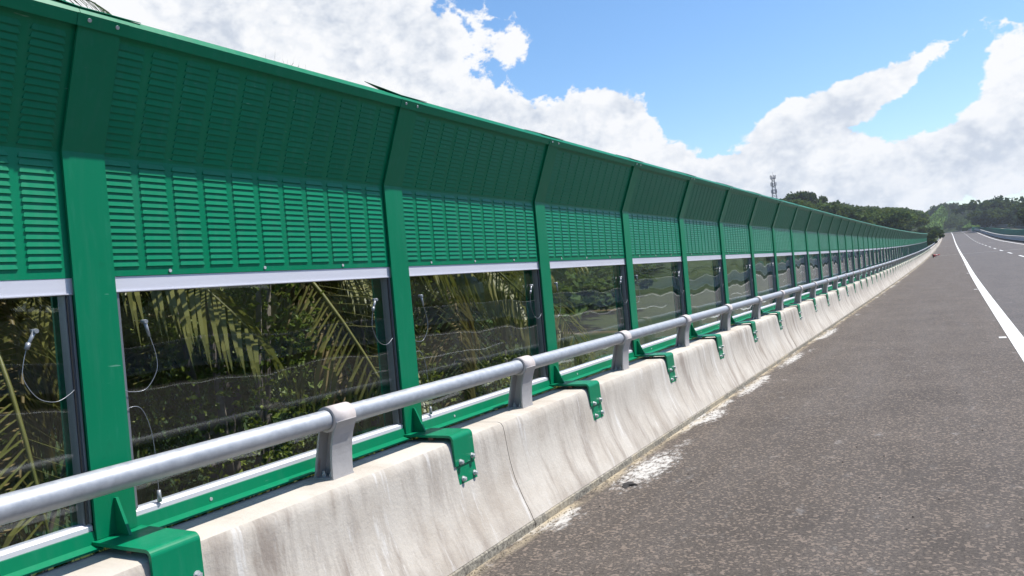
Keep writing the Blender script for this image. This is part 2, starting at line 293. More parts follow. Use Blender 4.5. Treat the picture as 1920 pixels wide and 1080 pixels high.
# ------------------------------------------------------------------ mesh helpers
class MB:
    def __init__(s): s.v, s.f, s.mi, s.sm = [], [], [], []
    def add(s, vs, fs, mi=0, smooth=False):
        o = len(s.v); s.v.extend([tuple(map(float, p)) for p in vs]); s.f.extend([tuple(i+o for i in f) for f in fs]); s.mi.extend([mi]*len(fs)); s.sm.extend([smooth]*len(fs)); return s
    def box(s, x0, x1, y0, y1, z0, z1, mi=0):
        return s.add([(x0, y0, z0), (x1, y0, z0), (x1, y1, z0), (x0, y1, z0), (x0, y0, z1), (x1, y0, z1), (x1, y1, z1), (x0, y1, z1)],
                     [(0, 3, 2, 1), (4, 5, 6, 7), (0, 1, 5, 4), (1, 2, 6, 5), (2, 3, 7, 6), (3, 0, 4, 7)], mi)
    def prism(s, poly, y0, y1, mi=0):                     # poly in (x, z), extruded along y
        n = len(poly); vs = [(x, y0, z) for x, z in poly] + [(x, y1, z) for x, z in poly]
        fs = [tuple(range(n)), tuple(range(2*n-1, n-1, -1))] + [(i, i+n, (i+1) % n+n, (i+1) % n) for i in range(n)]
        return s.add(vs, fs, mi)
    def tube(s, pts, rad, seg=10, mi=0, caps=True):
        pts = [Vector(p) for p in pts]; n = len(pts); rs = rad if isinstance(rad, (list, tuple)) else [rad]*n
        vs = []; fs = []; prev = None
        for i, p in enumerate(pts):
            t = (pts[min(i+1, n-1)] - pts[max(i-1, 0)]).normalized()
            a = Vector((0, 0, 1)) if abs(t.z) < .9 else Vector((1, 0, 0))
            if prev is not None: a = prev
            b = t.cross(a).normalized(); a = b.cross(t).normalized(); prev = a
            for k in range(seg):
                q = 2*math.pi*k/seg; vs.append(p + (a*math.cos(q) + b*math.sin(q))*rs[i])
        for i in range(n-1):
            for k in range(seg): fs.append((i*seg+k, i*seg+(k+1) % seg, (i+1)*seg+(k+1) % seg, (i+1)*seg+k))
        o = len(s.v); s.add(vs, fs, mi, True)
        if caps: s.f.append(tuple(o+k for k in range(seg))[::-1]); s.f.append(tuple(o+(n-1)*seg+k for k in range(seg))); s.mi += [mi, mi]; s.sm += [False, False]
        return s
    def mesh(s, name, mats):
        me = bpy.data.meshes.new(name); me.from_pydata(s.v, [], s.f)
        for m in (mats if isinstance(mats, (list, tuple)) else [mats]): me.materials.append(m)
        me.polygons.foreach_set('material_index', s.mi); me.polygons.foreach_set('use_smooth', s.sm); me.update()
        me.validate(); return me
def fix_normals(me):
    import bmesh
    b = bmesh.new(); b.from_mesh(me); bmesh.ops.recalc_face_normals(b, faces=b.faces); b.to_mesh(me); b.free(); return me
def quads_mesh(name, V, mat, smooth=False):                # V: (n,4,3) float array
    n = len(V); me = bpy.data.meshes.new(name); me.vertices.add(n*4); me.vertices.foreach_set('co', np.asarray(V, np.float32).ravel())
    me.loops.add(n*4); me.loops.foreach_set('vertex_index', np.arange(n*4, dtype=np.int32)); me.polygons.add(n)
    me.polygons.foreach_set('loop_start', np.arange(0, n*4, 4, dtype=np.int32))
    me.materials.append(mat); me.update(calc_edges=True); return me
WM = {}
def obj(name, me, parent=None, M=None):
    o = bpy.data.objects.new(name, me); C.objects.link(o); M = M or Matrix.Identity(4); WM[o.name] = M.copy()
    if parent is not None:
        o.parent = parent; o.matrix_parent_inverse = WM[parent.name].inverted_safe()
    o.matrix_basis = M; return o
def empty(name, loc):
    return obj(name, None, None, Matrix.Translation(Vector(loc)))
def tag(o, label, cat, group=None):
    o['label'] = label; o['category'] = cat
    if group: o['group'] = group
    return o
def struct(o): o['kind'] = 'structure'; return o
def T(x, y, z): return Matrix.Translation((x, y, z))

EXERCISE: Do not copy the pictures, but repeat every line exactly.

RESULT FOR THIS EXERCISE:
Keep writing the Blender script for this image. This is part 2, starting at line 293. More parts follow. Use Blender 4.5. Treat the picture as 1920 pixels wide and 1080 pixels high.
# ------------------------------------------------------------------ mesh helpers
class MB:
    def __init__(s): s.v, s.f, s.mi, s.sm = [], [], [], []
    def add(s, vs, fs, mi=0, smooth=False):
        o = len(s.v); s.v.extend([tuple(map(float, p)) for p in vs]); s.f.extend([tuple(i+o for i in f) for f in fs]); s.mi.extend([mi]*len(fs)); s.sm.extend([smooth]*len(fs)); return s
    def box(s, x0, x1, y0, y1, z0, z1, mi=0):
        return s.add([(x0, y0, z0), (x1, y0, z0), (x1, y1, z0), (x0, y1, z0), (x0, y0, z1), (x1, y0, z1), (x1, y1, z1), (x0, y1, z1)],
                     [(0, 3, 2, 1), (4, 5, 6, 7), (0, 1, 5, 4), (1, 2, 6, 5), (2, 3, 7, 6), (3, 0, 4, 7)], mi)
    def prism(s, poly, y0, y1, mi=0):                     # poly in (x, z), extruded along y
        n = len(poly); vs = [(x, y0, z) for x, z in poly] + [(x, y1, z) for x, z in poly]
        fs = [tuple(range(n)), tuple(range(2*n-1, n-1, -1))] + [(i, i+n, (i+1) % n+n, (i+1) % n) for i in range(n)]
        return s.add(vs, fs, mi)
    def tube(s, pts, rad, seg=10, mi=0, caps=True):
        pts = [Vector(p) for p in pts]; n = len(pts); rs = rad if isinstance(rad, (list, tuple)) else [rad]*n
        vs = []; fs = []; prev = None
        for i, p in enumerate(pts):
            t = (pts[min(i+1, n-1)] - pts[max(i-1, 0)]).normalized()
            a = Vector((0, 0, 1)) if abs(t.z) < .9 else Vector((1, 0, 0))
            if prev is not None: a = prev
            b = t.cross(a).normalized(); a = b.cross(t).normalized(); prev = a
            for k in range(seg):
                q = 2*math.pi*k/seg; vs.append(p + (a*math.cos(q) + b*math.sin(q))*rs[i])
        for i in range(n-1):
            for k in range(seg): fs.append((i*seg+k, i*seg+(k+1) % seg, (i+1)*seg+(k+1) % seg, (i+1)*seg+k))
        o = len(s.v); s.add(vs, fs, mi, True)
        if caps: s.f.append(tuple(o+k for k in range(seg))[::-1]); s.f.append(tuple(o+(n-1)*seg+k for k in range(seg))); s.mi += [mi, mi]; s.sm += [False, False]
        return s
    def mesh(s, name, mats):
        me = bpy.data.meshes.new(name); me.from_pydata(s.v, [], s.f)
        for m in (mats if isinstance(mats, (list, tuple)) else [mats]): me.materials.append(m)
        me.polygons.foreach_set('material_index', s.mi); me.polygons.foreach_set('use_smooth', s.sm); me.update()
        me.validate(); return me
def fix_normals(me):
    import bmesh
    b = bmesh.new(); b.from_mesh(me); bmesh.ops.recalc_face_normals(b, faces=b.faces); b.to_mesh(me); b.free(); return me
def quads_mesh(name, V, mat, smooth=False):                # V: (n,4,3) float array
    n = len(V); me = bpy.data.meshes.new(name); me.vertices.add(n*4); me.vertices.foreach_set('co', np.asarray(V, np.float32).ravel())
    me.loops.add(n*4); me.loops.foreach_set('vertex_index', np.arange(n*4, dtype=np.int32)); me.polygons.add(n)
    me.polygons.foreach_set('loop_start', np.arange(0, n*4, 4, dtype=np.int32))
    me.materials.append(mat); me.update(calc_edges=True); return me
WM = {}
def obj(name, me, parent=None, M=None):
    o = bpy.data.objects.new(name, me); C.objects.link(o); M = M or Matrix.Identity(4); WM[o.name] = M.copy()
    if parent is not None:
        o.parent = parent; o.matrix_parent_inverse = WM[parent.name].inverted_safe()
    o.matrix_basis = M; return o
def empty(name, loc):
    return obj(name, None, None, Matrix.Translation(Vector(loc)))
def tag(o, label, cat, group=None):
    o['label'] = label; o['category'] = cat
    if group: o['group'] = group
    return o
def struct(o): o['kind'] = 'structure'; return o
def T(x, y, z): return Matrix.Translation((x, y, z))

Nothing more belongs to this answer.